Salt Lake City this week convened the last in a series of public-engagement workshops on building two new homeless shelters to address the seemingly insurmountable problem of homelessness downtown. (Despite some national reports, Salt Lake has not “solved” homelessness.)
The workshop at the new Marmalade Library was packed and the citizens and staff from homeless-service providers worked diligently. Even a couple of transitioning-homeless people joined in to provide an often-overlooked street perspective.
The city provided vegetables, dip, M&M chocolate-chip cookies and facilitators.
It soon became apparent, however, that the workshop’s parameters were going to be controlled. For one thing, the participants were issued a pre-determined list of “Criteria for Success” to prioritize. The list was developed by the city’s Homeless Services Site Commission.
Here’s a recap on where we are on solving homelessness:
— The city’s got a new plan that would disperse services (and the homeless) around the city.
— We’re going to build two new centers—men and women, respectively.
— And soon to come: “Community partners” will agree on shared goals to end homelessness.
The workshops seem to be the mayor’s office’s response to the public’s skepticism and feeling of powerlessness on the placement of homeless centers. For instance:
— In whose neighbornood will the centers be built? It’s unlikely Federal Heights will host a homeless center despite its proximity to the Trax line (a Criteria for Success priority). More likely is the west side, perhaps along North Temple.
— City officials insist the new centers will be additions to the existing Pioneer Park shelters—not replacements. But developers—who are salivating over future multi-use projects in the prime Rio Grande neighborhood—don’t find panhandlers alluring to condo dwellers. (Keep in mind that the Road Home Center and Catholic Charities own the property they are on and intend to keep facilities downtown.) But as we know, what developers want in Salt Lake City is usually what they get.
The team at my table took the exercise at face value rather than a charade of public involvement. For instance, we emphasizing an effective staff-to-client ratio (not listed as a “success criteria”) over “aesthetically pleasing” architecture.
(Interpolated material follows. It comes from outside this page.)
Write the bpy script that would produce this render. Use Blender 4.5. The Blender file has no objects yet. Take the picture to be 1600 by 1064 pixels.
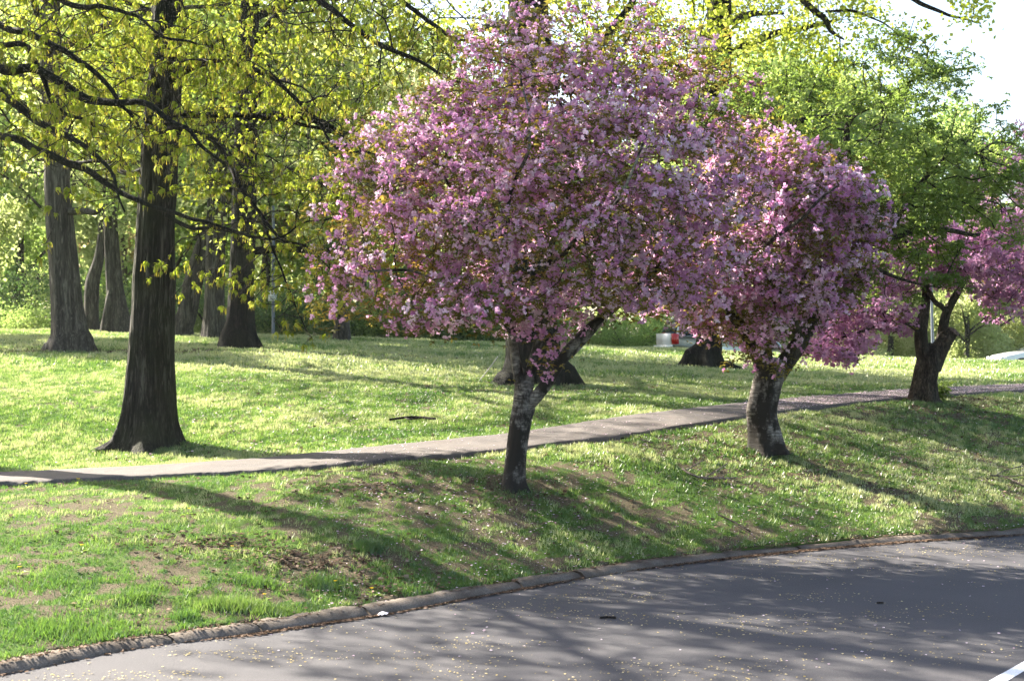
import bpy, math, random
import numpy as np
from mathutils import Vector, Matrix

random.seed(7)
rng = np.random.default_rng(11)
SC = bpy.context.scene
COL = SC.collection

# ------------------------------------------------------------------ camera, sky, sun, exposure
F, CX, CY, CAMZ = 2222.0, 800.0, 532.0, 2.8
cam_d = bpy.data.cameras.new('camera')
cam = bpy.data.objects.new('camera', cam_d); COL.objects.link(cam)
cam.location = (0, 0, CAMZ); cam.rotation_euler = (math.radians(90), 0, 0)
cam_d.sensor_width = 36.0; cam_d.lens = 50.0
cam_d.clip_start = 0.1; cam_d.clip_end = 3000
cam_d.dof.use_dof = True; cam_d.dof.focus_distance = 19.6; cam_d.dof.aperture_fstop = 3.5
SC.camera = cam

SUN_AZ = math.radians(-52); SUN_EL = math.radians(33)
w = bpy.data.worlds.new('World'); SC.world = w; w.use_nodes = True
nt = w.node_tree; bg = nt.nodes['Background']
sky = nt.nodes.new('ShaderNodeTexSky'); sky.sky_type = 'NISHITA'; sky.sun_disc = False
sky.sun_elevation = SUN_EL; sky.sun_rotation = SUN_AZ % (2*math.pi)
sky.air_density = 1.0; sky.dust_density = 2.5; sky.ozone_density = 1.0
nt.links.new(sky.outputs[0], bg.inputs[0]); bg.inputs[1].default_value = 0.07
sun_d = bpy.data.lights.new('sun', 'SUN'); sun_d.energy = 5.0; sun_d.angle = math.radians(0.55)
sun_d.color = (1.0, 0.93, 0.80)
sun = bpy.data.objects.new('sun', sun_d); COL.objects.link(sun)
to_sun = Vector((math.sin(SUN_AZ)*math.cos(SUN_EL), math.cos(SUN_AZ)*math.cos(SUN_EL), math.sin(SUN_EL)))
sun.rotation_euler = (-to_sun).to_track_quat('-Z', 'Y').to_euler()
sun.location = (-30, 40, 40)
SC.view_settings.view_transform = 'Standard'; SC.view_settings.look = 'None'
SC.view_settings.gamma = 1.0; SC.view_settings.use_curve_mapping = False
SC.view_settings.exposure = 2.6
SC.render.engine = 'CYCLES'
SC.cycles.use_denoising = True
SC.cycles.max_bounces = 9; SC.cycles.diffuse_bounces = 5; SC.cycles.transmission_bounces = 5
SC.cycles.transparent_max_bounces = 6
SC.cycles.sample_clamp_indirect = 6

# ------------------------------------------------------------------ helpers
def P(px, py, Y):
    return np.array(((px-CX)/F*Y, Y, CAMZ-(py-CY)/F*Y))

def hash3(i, j, k, seed):
    h = (i*374761393 + j*668265263 + k*2147483647 + seed*1274126177) & 0xFFFFFFFF
    h = ((h ^ (h >> 13))*1274126177) & 0xFFFFFFFF
    h = h ^ (h >> 16)
    return (h & 0xFFFF)/65535.0
def vnoise(x, y, z, seed=0):
    x = np.asarray(x, float); y = np.asarray(y, float)+0*x; z = np.asarray(z, float)+0*x
    xi = np.floor(x).astype(np.int64); yi = np.floor(y).astype(np.int64); zi = np.floor(z).astype(np.int64)
    fx = x-xi; fy = y-yi; fz = z-zi
    fx = fx*fx*(3-2*fx); fy = fy*fy*(3-2*fy); fz = fz*fz*(3-2*fz)
    r = 0
    for a in (0, 1):
        for b in (0, 1):
            for c in (0, 1):
                wt = (fx if a else 1-fx)*(fy if b else 1-fy)*(fz if c else 1-fz)
                r = r + wt*hash3(xi+a, yi+b, zi+c, seed)
    return r
def fbm(x, y, z, seed=0, o=4):
    r = 0; a = .5; t = 0
    for k in range(o):
        r = r + a*vnoise(np.asarray(x)*2**k, np.asarray(y)*2**k, np.asarray(z)*2**k, seed+k*17); t += a; a *= .5
    return r/t

def mk_mesh(name, V, Fc, mats=(), midx=None, attrs=None, smooth=False):
    V = np.ascontiguousarray(V, dtype=np.float32); Fc = np.ascontiguousarray(Fc, dtype=np.int32)
    me = bpy.data.meshes.new(name)
    nf, k = Fc.shape
    me.vertices.add(len(V)); me.vertices.foreach_set('co', V.ravel())
    me.loops.add(nf*k); me.loops.foreach_set('vertex_index', Fc.ravel())
    me.polygons.add(nf); me.polygons.foreach_set('loop_start', np.arange(0, nf*k, k, dtype=np.int32))
    if smooth: me.polygons.foreach_set('use_smooth', np.ones(nf, dtype=bool))
    for m in mats: me.materials.append(m)
    if midx is not None: me.polygons.foreach_set('material_index', np.ascontiguousarray(midx, dtype=np.int32))
    for an, av in (attrs or {}).items():
        at = me.attributes.new(an, 'FLOAT', 'POINT'); at.data.foreach_set('value', np.ascontiguousarray(av, dtype=np.float32))
    me.update(calc_edges=True)
    return me
def mk_obj(name, me, parent=None, loc=(0, 0, 0), **props):
    o = bpy.data.objects.new(name, me); COL.objects.link(o); o.location = loc
    if parent is not None: o.parent = parent
    for k, v in props.items(): o[k] = v
    return o
def thing(name, label, cat, loc=(0, 0, 0), group=None):
    o = bpy.data.objects.new(name, None); COL.objects.link(o); o.location = loc
    o.empty_display_size = .2
    o['label'] = label; o['category'] = cat
    if group: o['group'] = group
    return o
def copy_tree(o, parent=None):
    c = o.copy(); COL.objects.link(c)
    if parent is not None: c.parent = parent
    for ch in list(o.children): copy_tree(ch, c)
    return c

class Poly:
    """collects pieces of quads / tris (tris stored as degenerate-free separate list)"""
    def __init__(s): s.V = []; s.Q = []; s.n = 0; s.M = []; s.T = []
    def add(s, V, Q, m=0, tint=None):
        V = np.asarray(V, float); Q = np.asarray(Q, int)
        s.V.append(V); s.Q.append(Q+s.n); s.n += len(V)
        s.M.append(np.full(len(Q), m, int) if np.isscalar(m) else np.asarray(m, int))
        s.T.append(np.full(len(V), .5) if tint is None else (np.full(len(V), tint) if np.isscalar(tint) else tint))
    def box(s, c, h, m=0, R=None):
        V = np.array([[a, b, d] for a in (-1, 1) for b in (-1, 1) for d in (-1, 1)], float)*np.asarray(h)
        if R is not None: V = V@np.asarray(R).T
        s.add(V+np.asarray(c), [[0, 1, 3, 2], [4, 6, 7, 5], [0, 4, 5, 1], [2, 3, 7, 6], [0, 2, 6, 4], [1, 5, 7, 3]], m)
    def mesh(s, name, mats, smooth=False, off=(0, 0, 0)):
        return mk_mesh(name, np.concatenate(s.V)-np.asarray(off), np.concatenate(s.Q), mats, np.concatenate(s.M), {'tint': np.concatenate(s.T)}, smooth)

def frames(T):
    T = T/np.maximum(np.linalg.norm(T, axis=1, keepdims=True), 1e-9)
    ref = np.where(np.abs(T[:, 2:3]) > .9, np.array([[0., 1., 0.]]), np.array([[0., 0., 1.]]))
    ref = np.array([[0.31, 0.92, 0.11]]) + 0*T
    U = np.cross(ref, T); U /= np.maximum(np.linalg.norm(U, axis=1, keepdims=True), 1e-9)
    return T, U, np.cross(T, U)

def spline(pts, seg=.22):
    """Catmull-Rom through (x,y,z,r)"""
    p = np.array(pts, float); out = []
    q = np.vstack([2*p[0]-p[1], p, 2*p[-1]-p[-2]])
    for i in range(1, len(q)-2):
        n = max(1, int(np.linalg.norm(q[i+1, :3]-q[i, :3])/seg))
        for t in np.arange(n)/n:
            a, b, c, d = q[i-1:i+3]
            out.append(.5*((2*b)+(-a+c)*t+(2*a-5*b+4*c-d)*t*t+(-a+3*b-3*c+d)*t**3))
    out.append(p[-1]); out = np.array(out); out[:, 3] = np.maximum(out[:, 3], .004)
    return out

def tube(pl, path, sides, rough=.05, freq=5., flare=0., flare_h=.4, lobes=5, seed=0, m=0, cap=True, base=None, knots=()):
    path = np.array(path); C = path[:, :3]; r = path[:, 3]
    T = np.gradient(C, axis=0)
    T, U, W = frames(T)
    # parallel-transport to avoid twist
    for i in range(1, len(U)):
        u = U[i-1]-T[i]*np.dot(U[i-1], T[i]); U[i] = u/np.linalg.norm(u); W[i] = np.cross(T[i], U[i])
    a = np.linspace(0, 2*math.pi, sides, endpoint=False)
    ca, sa = np.cos(a), np.sin(a)
    D = U[:, None, :]*ca[None, :, None]+W[:, None, :]*sa[None, :, None]
    L = np.concatenate([[0], np.cumsum(np.linalg.norm(np.diff(C, axis=0), axis=1))])
    rr = np.repeat(r[:, None], sides, 1)
    A = np.broadcast_to(a[None, :], rr.shape); LL = np.broadcast_to(L[:, None], rr.shape)
    nz = vnoise(np.cos(A)*freq+40, np.sin(A)*freq+40, LL*.7, seed)-.5
    nz2 = vnoise(np.cos(A)*freq*3.3+40, np.sin(A)*freq*3.3+40, LL*3.1, seed+5)-.5
    nz3 = vnoise(np.cos(A)*1.6+9, np.sin(A)*1.6+9, LL*1.1, seed+9)-.5
    k = 1+rough*(nz*1.2+nz2*.9+nz3*1.6)
    if flare > 0:
        h = LL
        ph = seed*1.7
        lob = .5+.5*np.sin(A*lobes+ph+.9*np.sin(A*2+seed))
        lob = lob**1.5
        k = k+flare*np.exp(-h/flare_h)*(.35+1.1*lob)+.10*np.exp(-h/(flare_h*3))*(lob-.3)
        k = k+np.exp(-h/flare_h)*flare*.5*(vnoise(np.cos(A)*3+9, np.sin(A)*3+9, h*6, seed+3)-.5)
    for (kl, ka, kw, kr) in knots:
        da = np.angle(np.exp(1j*(A-ka)))
        k = k+kr*np.exp(-((LL-kl)/kw)**2-(da/.5)**2)
    V = C[:, None, :]+D*(rr*k)[:, :, None]
    n = len(C); idx = np.arange(n*sides).reshape(n, sides)
    q = np.stack([idx[:-1], np.roll(idx[:-1], -1, 1), np.roll(idx[1:], -1, 1), idx[1:]], -1).reshape(-1, 4)
    V = V.reshape(-1, 3)
    if cap:
        V = np.vstack([V, C[-1]+T[-1]*r[-1]*.25])
        last = idx[-1]; ce = len(V)-1
        cq = np.array([[last[i], last[(i+1) % sides], last[(i+2) % sides], ce] for i in range(0, sides-1, 2)])
        q = np.vstack([q, cq])
    pl.add(V, q, m)

def colonize(P0, r0, A, step, kill, iters=90, trop=(0, 0, 0), jit=.25, rg=rng, cap=16000):
    n = len(P0); N = np.zeros((cap, 3)); N[:n] = P0
    par = np.full(cap, -1); nch = np.zeros(cap, int)
    trop = np.array(trop, float)
    def near(Am, Nm):
        bd = np.full(len(Am), 1e9); bi = np.zeros(len(Am), int)
        for s in range(0, len(Nm), 400):
            d = np.linalg.norm(Am[:, None]-Nm[None, s:s+400], axis=2); j = d.argmin(1); dd = d[np.arange(len(Am)), j]
            m = dd < bd; bd[m] = dd[m]; bi[m] = j[m]+s
        return bd, bi
    nd, ni = near(A, N[:n])
    al = nd > kill
    for it in range(iters):
        if not al.any() or n > cap-1500: break
        a = np.where(al)[0]; o = ni[a]
        dv = (A[a]-N[o])/nd[a][:, None]
        S = np.zeros((n, 3)); np.add.at(S, o, dv)
        u = np.unique(o); u = u[nch[u] < 3]
        if len(u) == 0: break
        d = S[u]; d = d/np.maximum(np.linalg.norm(d, axis=1, keepdims=True), 1e-6)
        # inertia keeps branches sweeping
        pr = par[u]; has = pr >= 0
        inert = np.zeros_like(d); inert[has] = N[u[has]]-N[pr[has]]
        inert /= np.maximum(np.linalg.norm(inert, axis=1, keepdims=True), 1e-6)
        d = d+.35*inert+trop+rg.normal(0, jit, d.shape)
        d /= np.linalg.norm(d, axis=1, keepdims=True)
        new = N[u]+d*step*rg.uniform(.8, 1.2, (len(u), 1)); m = len(u)
        N[n:n+m] = new; par[n:n+m] = u; nch[u] += 1
        ai = np.where(al)[0]
        bd, bi = near(A[ai], new)
        mm = bd < nd[ai]; nd[ai[mm]] = bd[mm]; ni[ai[mm]] = bi[mm]+n
        n += m
        al &= nd > kill
    return N[:n], par[:n]

def skeleton_radii(N, par, n0, rt, p=2.4):
    r = np.zeros(len(N)); acc = np.zeros(len(N))
    for i in range(len(N)-1, n0-1, -1):
        r[i] = max(rt, acc[i]**(1/p)); acc[par[i]] += r[i]**p
    return r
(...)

It wasn’t until the workshop’s end that frustration with the new mayor’s office’s capacity to deal with the issue emerged. At the close of the session, a citizen-participant asked Jen Seelig, director of Community Relations, “It seems like we’ve been working on this for years, when will the project start?”
“You mean ‘start’ like in shovels-turning-over-dirt start?” Selig asked.
“Yes.”
City staff apparently hadn’t prepared for common-sense questions and Seelig immediately punted to Mike Reberg, head of Community and Neighborhood Development. Startled, Reberg began a sentence, hemmed—started again, hawed, then finally said, “In the near future.”
The room roiled with rueful laughter and murmurs of “politics.”